Now before I suffer the slings and arrows of outrageous partisanship, let me say that I'm on record in this forum defending the 87 billion statement and I would rather be caught dead than chanting flip-flop. I think there are people holding their noses while voting for Kerry will agree that his stances at times seem irreconciliable.
 
It's really very simple. The reason Kerry's Iraq policy has been incomprehensible up until now is that nobody ever asked him:

"Is that your final answer?"
 
Is it any wonder I hear this or similar prefixes everytime a Kerry campaign worker is asked to explain Kerry's stance on Iraq?
Don't stretch like that - you might hurt yourself.
 
Bill Bradley wrote an excellent article many years ago, about coming into politics with goals and a vision...

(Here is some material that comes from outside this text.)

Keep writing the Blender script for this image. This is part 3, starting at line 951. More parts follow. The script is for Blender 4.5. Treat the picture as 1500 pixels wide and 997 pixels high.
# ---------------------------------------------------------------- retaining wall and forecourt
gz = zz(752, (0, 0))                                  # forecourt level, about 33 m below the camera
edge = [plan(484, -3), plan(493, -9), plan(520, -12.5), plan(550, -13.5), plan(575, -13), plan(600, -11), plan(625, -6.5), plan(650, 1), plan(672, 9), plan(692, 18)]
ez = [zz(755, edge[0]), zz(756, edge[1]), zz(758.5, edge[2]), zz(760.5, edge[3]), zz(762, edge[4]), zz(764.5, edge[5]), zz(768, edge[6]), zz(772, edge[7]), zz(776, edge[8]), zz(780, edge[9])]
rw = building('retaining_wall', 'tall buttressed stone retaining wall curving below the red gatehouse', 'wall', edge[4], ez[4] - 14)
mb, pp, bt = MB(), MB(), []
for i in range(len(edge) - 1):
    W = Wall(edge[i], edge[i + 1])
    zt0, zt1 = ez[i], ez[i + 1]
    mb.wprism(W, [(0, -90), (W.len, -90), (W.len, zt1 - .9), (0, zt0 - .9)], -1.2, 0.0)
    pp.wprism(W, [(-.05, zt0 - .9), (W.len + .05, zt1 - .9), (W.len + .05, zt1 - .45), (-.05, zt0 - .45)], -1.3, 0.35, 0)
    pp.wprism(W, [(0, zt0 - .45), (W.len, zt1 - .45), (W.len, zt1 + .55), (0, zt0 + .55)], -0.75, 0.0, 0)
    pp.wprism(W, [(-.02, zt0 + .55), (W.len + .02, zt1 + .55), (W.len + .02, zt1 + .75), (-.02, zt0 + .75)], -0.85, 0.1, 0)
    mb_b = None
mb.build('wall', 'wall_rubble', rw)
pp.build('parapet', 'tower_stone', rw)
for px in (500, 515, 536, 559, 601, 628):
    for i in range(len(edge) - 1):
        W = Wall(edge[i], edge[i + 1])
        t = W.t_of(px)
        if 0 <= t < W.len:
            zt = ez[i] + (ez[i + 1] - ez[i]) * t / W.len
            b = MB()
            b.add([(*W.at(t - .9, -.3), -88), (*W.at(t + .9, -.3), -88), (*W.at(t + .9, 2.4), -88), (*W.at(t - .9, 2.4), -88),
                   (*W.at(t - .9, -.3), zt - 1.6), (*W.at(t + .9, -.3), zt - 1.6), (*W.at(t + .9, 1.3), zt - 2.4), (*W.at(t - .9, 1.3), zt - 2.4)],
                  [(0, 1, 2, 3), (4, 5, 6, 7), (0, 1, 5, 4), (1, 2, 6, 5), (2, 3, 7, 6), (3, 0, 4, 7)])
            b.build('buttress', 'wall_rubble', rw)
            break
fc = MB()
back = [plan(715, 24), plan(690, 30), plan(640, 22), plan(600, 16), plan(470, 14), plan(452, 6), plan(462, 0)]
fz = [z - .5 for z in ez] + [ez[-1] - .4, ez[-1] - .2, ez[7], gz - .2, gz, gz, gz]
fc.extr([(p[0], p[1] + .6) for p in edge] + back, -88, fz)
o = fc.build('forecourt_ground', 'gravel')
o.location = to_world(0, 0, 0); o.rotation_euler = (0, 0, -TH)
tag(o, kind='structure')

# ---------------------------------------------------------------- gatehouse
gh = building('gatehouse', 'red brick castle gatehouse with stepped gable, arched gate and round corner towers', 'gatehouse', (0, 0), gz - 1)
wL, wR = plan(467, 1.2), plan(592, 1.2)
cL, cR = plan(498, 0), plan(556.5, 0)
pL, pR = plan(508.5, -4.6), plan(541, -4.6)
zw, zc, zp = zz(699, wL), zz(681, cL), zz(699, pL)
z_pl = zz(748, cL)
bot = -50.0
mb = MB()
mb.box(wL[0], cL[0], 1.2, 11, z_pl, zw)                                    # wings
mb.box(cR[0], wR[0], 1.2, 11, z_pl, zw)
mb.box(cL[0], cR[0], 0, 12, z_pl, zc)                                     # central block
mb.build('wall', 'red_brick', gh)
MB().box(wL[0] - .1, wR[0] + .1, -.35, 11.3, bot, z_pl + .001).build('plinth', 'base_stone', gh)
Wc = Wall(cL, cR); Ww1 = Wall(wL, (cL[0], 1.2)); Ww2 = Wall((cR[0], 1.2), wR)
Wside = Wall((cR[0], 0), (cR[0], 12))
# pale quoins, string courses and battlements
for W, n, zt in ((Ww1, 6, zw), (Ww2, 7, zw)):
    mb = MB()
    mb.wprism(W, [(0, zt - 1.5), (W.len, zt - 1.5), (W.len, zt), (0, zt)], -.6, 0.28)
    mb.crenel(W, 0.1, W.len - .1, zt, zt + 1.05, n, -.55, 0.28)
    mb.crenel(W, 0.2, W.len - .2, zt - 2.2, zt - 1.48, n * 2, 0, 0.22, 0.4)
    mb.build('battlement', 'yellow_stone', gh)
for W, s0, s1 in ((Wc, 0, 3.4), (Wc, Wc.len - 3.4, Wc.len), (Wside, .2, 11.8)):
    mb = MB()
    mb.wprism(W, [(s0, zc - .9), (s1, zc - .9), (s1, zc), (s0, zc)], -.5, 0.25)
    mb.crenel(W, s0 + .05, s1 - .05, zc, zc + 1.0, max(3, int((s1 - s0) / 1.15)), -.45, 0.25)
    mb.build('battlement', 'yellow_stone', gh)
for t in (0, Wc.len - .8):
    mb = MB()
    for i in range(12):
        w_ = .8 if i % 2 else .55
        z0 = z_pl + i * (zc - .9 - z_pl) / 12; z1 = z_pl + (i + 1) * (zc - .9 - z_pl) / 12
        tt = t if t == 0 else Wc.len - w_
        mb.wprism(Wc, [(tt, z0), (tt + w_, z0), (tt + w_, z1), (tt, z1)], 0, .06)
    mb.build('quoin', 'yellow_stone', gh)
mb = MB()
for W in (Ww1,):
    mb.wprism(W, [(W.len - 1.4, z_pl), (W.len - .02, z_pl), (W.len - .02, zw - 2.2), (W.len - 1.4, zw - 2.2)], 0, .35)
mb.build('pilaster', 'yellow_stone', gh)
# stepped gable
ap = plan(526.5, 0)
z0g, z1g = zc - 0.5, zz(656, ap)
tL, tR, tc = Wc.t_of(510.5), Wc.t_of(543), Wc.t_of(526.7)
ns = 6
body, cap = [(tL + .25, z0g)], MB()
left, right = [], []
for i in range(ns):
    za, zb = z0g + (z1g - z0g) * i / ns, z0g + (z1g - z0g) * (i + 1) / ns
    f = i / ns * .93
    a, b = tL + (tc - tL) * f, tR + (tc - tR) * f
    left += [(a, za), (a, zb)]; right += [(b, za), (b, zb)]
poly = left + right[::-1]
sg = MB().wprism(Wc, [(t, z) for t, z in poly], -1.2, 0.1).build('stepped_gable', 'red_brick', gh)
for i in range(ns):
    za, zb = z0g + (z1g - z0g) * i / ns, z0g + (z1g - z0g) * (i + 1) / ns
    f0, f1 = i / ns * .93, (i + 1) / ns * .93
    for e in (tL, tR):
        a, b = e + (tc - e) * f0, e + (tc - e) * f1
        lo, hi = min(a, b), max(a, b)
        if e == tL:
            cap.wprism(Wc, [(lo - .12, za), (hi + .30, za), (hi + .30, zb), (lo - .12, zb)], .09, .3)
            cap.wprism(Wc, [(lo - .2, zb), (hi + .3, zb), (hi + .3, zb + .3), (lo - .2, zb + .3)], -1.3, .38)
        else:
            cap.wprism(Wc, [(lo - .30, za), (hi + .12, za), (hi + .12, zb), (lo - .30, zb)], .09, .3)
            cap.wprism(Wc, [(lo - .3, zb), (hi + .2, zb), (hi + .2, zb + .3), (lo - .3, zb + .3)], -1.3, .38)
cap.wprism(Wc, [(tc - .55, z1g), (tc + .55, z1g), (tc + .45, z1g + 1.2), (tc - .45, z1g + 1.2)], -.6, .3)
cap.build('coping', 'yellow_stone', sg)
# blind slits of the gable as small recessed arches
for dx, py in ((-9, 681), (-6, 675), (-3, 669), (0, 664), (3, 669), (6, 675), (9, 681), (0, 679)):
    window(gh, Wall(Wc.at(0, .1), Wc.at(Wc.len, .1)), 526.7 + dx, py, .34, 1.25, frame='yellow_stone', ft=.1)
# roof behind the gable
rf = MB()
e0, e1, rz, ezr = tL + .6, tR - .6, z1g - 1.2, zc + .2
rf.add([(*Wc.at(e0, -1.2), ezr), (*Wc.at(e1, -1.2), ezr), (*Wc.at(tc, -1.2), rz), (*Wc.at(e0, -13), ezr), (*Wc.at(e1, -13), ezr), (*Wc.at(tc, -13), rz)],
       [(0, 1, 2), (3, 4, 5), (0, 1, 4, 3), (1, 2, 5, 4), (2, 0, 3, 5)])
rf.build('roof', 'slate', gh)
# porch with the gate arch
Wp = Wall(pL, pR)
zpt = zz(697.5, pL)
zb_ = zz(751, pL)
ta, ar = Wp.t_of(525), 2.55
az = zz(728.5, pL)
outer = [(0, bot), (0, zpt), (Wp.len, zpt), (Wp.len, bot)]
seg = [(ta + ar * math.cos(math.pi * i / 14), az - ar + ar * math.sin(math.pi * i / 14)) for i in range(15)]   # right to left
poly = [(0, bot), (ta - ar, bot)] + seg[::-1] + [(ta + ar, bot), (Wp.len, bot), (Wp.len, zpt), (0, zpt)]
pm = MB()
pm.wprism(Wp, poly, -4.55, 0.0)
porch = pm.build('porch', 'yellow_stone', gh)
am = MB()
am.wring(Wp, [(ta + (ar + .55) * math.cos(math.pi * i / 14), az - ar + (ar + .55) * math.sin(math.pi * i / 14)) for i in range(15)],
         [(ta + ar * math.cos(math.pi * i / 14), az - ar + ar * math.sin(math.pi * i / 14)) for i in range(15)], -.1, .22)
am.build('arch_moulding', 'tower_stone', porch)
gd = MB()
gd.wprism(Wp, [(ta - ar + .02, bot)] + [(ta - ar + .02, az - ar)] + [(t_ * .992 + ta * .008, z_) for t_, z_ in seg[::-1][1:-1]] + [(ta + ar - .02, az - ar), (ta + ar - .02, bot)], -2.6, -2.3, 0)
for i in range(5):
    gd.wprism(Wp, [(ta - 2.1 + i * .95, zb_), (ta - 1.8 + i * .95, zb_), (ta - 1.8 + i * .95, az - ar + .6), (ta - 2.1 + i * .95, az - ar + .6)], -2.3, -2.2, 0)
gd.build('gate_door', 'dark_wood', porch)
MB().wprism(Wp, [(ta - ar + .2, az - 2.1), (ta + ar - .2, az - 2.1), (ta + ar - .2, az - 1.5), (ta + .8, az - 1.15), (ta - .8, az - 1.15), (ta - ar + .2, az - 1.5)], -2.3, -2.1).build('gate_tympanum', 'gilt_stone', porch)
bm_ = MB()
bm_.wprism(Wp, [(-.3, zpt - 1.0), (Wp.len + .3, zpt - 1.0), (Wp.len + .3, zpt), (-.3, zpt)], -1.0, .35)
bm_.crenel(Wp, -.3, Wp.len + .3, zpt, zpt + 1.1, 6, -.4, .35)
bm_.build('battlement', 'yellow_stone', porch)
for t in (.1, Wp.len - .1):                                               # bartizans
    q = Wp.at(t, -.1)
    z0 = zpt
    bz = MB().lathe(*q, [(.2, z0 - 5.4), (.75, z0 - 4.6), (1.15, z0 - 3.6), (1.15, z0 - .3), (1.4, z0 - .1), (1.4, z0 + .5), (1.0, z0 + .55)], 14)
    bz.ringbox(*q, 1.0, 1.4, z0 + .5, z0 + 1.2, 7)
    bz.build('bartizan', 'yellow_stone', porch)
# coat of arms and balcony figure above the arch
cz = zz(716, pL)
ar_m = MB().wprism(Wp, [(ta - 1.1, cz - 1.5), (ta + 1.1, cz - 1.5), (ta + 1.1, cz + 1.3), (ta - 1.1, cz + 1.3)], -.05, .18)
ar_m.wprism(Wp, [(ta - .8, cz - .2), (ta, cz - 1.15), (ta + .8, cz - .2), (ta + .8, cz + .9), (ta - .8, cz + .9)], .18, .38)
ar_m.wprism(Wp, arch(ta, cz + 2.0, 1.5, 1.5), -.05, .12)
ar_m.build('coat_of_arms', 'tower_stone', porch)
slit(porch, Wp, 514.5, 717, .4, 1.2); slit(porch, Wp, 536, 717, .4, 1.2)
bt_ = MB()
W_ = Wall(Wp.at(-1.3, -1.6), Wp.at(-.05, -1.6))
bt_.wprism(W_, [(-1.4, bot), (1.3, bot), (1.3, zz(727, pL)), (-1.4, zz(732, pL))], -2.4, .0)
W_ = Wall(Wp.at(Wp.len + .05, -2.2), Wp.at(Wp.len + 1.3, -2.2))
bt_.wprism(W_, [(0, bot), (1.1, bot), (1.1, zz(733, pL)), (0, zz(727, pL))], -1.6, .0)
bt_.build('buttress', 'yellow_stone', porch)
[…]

And he described how the campaign/money system chewed him up, and molded him like a piece of Play-Doh, into a handshaking, grinning, head-bobbing 'candidate' saying whatever it took to get elected...

And both parties have refined the system since that time...neither candidate is ever going to provide substantive answers to the hard questions, much less solve them once in office...not if they ever want to be re-elected.
 
As each day goes by, the situation in Iraq changes. Should Kerry keep the same strategy or adjust it to the new situation?

Fortunately, Bush has not stuck to a foolish consistency. He went from a "no UN" approach to what Kerry was advocating - "Let's get the UN to help us." Should I call him a flip-flopper or should I praise his ability to adjust to reality?

As to Kerry's quote "I voted for it before I voted against it" makes a very funny sound bite but is actually quite reasonable. He voted to fund Iraq reconstruction with a tax cut rollback. He voted against the funding without a way to pay for it.

You can question the wisdom of the action but it is by no means flip-flopping.

CBL
 
corplinx said:
As a unix sysadmin, I have had to setup lots of accounts for foreign workers since American educated workers can't fill most high tech programming positions.

Well, corps, that's the problem. When we have politicians supporting claptrap like 'Creation science', we have politicians insisting on traitorous stuff like "faith based government charity", and the like, we won't have much thinking coming from inside the USA.

It's all part of the same syndrome, deny what science teaches us. It's right there with using "polygraphs", measuring head bumps, and arguing that "evolution is only one opinion". We've gotten just what we paid for.

So, when you see the foreign people taking your job, remember, it's your own guys who are responsible for it.